By the late 1930s, Disney was having great success with irascible but entertaining Donald Duck and Warner Bros. was starting to do the same with irascible but entertaining Daffy Duck. Terrytoons responded with Dinky Duck — but tho they got the species and the surname right, they missed the "irascible" part. Dinky was so non-irascible, he was downright cute.

Dinky Duck made his debut in The Orphan Duck, which was directed by Connie Rasinski and released October 6, 1939. Terrytoons, never an innovator, was finally starting to experiment with color by then, but this was a black & white cartoon. Dinky made four more appearances during the next three years, all by Rasinski and only one, The Lucky Ducky (1940), in color. He was such a minor character that when, in 1942, Marvel Comics licensed the studio's properties for comic books, Dinky wasn't even included.

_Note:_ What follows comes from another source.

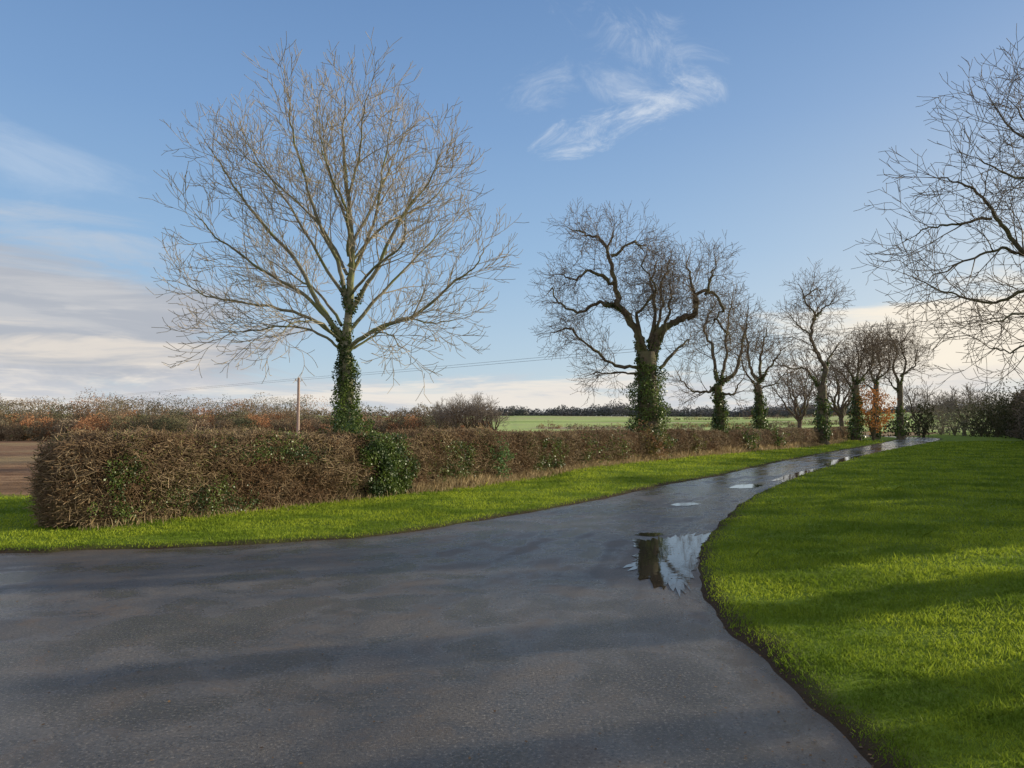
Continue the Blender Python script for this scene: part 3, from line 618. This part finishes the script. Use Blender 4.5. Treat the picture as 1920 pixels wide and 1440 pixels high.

Dinky (a regular on The Heckle & Jeckle Show in the late '50s) finally made it into print, licensed by a couple of minor comic book companies, St. John and Pines. He was published in his own comic from 1951-58, 19 issues in all. He also appeared in the back pages of a few Dell and Gold Key comics during the early 1960s. The last time he even came close to having his own title was in Deputy Dawg Presents Dinky Duck & Hashimoto-San, which Gold Key published in 1965.